By S. Papapetroy
http://[email protected]
The IMF’s negotiators in Athens this week reportedly nixed practically all of the Greek side’s counter-proposals for labor sector reforms.
According to a top labor ministry official “the IMF isn’t interested and isn’t considering European best practices (in the labor market), and isn’t interested in a recent European Court decision describing the pre-approval role of the (Greek) labor ministry, regarding mass layoffs, as compatible with European law.”
Reliable information from the IMF side noted that the Fund continues to insist on the abolition of the relevant ministry’s approval mechanism for mass layoffs, along with an increase in the percentage of layoffs a company can announce every month – from the current 5 percent of the workforce (in a company with more 150 people on the payroll) to between 8 or 10 percent.
Moreover, as repeatedly reported over the recent period, the IMF remains adamantly against the reimposition of mandatory sector-wide collective bargaining.
In another “painful” demand, as far as the current leftist-rightist government in Athens is concerned, is the IMF’s insistence on legal changes to allow a business to conduct a “lockout” -- something that is prohibited in the current legal framework.

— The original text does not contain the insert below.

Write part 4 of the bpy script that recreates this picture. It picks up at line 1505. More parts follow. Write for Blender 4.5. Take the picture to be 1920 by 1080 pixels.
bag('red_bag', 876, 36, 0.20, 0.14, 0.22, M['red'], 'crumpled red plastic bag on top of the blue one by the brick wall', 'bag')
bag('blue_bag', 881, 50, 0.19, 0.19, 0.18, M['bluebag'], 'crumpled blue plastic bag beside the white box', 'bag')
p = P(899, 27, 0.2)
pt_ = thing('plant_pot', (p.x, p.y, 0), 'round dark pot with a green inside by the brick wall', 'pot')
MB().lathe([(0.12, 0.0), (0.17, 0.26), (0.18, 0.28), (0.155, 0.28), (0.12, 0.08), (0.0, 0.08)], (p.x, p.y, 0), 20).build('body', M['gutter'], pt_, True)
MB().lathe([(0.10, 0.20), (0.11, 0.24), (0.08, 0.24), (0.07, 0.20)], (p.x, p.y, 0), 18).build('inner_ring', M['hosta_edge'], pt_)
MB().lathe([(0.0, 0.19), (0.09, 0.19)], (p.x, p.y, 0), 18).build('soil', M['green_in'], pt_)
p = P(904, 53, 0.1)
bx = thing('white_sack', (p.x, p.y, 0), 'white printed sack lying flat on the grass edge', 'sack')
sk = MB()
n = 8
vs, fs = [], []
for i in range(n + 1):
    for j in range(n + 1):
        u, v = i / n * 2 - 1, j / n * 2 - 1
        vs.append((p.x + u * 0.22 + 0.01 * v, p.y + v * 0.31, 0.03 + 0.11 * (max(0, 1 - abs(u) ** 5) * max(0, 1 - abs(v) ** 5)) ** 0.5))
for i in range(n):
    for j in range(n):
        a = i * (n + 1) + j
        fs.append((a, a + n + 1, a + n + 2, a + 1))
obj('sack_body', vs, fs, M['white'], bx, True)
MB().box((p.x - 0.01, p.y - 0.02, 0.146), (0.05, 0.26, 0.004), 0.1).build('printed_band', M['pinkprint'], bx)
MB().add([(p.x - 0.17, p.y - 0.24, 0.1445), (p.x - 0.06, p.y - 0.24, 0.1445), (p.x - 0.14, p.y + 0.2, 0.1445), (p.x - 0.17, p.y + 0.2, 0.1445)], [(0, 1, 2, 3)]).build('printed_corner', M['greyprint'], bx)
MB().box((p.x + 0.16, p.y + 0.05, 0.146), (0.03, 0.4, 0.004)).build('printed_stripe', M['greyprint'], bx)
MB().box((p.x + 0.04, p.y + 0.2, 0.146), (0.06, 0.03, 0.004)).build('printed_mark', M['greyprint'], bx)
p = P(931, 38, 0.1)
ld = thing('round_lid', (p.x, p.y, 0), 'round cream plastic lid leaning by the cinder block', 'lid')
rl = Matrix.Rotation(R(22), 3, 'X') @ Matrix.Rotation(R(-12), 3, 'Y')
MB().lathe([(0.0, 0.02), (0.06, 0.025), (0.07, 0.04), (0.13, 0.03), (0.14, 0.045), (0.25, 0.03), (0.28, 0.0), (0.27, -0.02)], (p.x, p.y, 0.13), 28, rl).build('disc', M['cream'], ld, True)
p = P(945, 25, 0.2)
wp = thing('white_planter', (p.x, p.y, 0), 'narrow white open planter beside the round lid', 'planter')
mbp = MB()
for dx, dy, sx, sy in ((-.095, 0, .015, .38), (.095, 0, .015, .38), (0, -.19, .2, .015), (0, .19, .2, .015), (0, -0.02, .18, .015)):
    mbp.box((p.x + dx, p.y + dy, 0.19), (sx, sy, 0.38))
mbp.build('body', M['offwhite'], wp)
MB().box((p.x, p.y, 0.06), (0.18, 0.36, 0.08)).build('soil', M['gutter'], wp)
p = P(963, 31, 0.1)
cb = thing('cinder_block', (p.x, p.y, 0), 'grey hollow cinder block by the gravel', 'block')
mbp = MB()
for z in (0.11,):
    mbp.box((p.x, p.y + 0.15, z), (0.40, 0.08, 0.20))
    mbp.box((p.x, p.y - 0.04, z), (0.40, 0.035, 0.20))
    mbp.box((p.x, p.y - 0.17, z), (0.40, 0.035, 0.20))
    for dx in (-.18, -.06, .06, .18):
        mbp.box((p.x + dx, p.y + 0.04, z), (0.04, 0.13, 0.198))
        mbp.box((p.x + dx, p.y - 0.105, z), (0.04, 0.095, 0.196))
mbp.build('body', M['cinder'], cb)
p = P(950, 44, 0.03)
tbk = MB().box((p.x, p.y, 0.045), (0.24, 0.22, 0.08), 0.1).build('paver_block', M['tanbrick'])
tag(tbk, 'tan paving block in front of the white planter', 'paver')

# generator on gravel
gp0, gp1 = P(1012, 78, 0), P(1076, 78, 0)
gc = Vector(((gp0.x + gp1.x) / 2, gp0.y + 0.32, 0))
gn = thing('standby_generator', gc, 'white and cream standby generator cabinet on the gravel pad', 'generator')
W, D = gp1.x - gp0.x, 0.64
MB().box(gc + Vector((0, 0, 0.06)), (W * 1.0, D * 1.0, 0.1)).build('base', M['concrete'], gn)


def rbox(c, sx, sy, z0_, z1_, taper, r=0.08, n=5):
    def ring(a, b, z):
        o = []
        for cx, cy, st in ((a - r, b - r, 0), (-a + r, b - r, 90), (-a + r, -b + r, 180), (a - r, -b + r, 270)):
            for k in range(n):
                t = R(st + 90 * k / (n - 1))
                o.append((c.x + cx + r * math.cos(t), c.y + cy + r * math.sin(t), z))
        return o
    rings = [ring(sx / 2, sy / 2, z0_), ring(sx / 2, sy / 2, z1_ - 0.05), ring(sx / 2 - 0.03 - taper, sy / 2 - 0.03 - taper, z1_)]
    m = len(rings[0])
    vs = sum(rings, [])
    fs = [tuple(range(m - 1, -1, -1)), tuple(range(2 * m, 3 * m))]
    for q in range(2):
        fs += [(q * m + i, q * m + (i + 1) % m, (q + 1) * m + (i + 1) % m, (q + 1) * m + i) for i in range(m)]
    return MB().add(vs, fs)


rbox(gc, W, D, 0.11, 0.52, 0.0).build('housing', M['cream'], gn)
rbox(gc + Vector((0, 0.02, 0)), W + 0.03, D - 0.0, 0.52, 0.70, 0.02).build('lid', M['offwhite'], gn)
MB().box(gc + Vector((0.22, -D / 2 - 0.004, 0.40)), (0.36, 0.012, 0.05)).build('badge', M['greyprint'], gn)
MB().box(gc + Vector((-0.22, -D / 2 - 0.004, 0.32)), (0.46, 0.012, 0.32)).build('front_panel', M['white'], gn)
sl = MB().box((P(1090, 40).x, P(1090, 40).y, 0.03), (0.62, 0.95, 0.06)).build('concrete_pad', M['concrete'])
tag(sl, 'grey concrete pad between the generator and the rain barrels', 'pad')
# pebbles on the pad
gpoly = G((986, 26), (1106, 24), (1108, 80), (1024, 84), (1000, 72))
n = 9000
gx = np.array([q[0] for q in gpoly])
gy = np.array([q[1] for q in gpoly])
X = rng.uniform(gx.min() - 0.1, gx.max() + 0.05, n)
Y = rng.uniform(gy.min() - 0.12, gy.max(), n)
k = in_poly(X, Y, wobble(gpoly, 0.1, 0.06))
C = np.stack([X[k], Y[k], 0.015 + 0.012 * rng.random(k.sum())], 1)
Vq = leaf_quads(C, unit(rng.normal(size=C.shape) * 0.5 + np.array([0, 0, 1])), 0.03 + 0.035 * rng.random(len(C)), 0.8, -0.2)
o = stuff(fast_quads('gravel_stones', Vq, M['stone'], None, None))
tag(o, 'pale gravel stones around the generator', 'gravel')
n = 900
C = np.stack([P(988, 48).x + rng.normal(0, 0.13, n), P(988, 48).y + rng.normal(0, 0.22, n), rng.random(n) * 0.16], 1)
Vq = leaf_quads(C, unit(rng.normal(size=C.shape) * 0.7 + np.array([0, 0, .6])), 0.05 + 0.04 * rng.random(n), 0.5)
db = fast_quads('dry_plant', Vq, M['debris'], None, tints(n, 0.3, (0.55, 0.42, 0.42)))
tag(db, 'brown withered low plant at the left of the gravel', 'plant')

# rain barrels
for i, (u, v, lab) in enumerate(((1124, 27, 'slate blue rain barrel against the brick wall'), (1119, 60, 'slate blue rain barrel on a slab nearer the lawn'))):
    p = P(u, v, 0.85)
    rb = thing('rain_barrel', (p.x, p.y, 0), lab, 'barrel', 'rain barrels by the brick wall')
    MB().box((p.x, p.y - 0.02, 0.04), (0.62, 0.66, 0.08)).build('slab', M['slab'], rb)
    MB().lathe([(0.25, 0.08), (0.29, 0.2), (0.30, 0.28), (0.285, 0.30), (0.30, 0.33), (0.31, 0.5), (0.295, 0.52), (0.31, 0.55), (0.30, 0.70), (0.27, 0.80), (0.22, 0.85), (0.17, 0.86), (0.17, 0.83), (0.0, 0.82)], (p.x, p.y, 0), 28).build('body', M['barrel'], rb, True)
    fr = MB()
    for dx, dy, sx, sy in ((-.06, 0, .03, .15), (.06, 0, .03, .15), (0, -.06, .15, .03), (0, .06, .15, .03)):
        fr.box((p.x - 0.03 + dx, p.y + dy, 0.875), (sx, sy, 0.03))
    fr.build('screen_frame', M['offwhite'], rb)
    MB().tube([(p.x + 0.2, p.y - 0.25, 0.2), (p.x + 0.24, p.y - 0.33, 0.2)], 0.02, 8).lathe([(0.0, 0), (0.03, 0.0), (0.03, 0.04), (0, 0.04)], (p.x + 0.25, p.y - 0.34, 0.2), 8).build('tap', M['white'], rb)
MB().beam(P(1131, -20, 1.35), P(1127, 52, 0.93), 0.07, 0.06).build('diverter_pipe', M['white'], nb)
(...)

According to reports out of Athens on Thursday focusing on the ongoing negotiations between the Greek government side and representatives of institutional creditors, the IMF’s negotiators are “taking the lead” in deliberations, with European creditors’ representatives sporadically referring only to more secondary issues.
As far as the all-important social security front is concerned, latest reports have creditors proposing cuts worth 1.4 billion euros a year from the overall state budget for the sector.
However, European creditors appear more flexible on this issue, proposing that new austerity measures kick in after 2019 or 2020, and with “countervailing” measures offered to the embattled Tsipras government. Conversely, the IMF wants new cuts taken in 2018 so that very ambitious fiscal measures that European creditors demand can be met.
Thursday’s talks on labor sector liberalization and social security spending only lasted for two and half hours, a distinct departure from the marathon sessions of previous days.
Lastly, a top government spokesman said negotiations will continue via teleconferencing in an attempt to achieve a staff-level agreement by the March 20 Eurogroup meeting.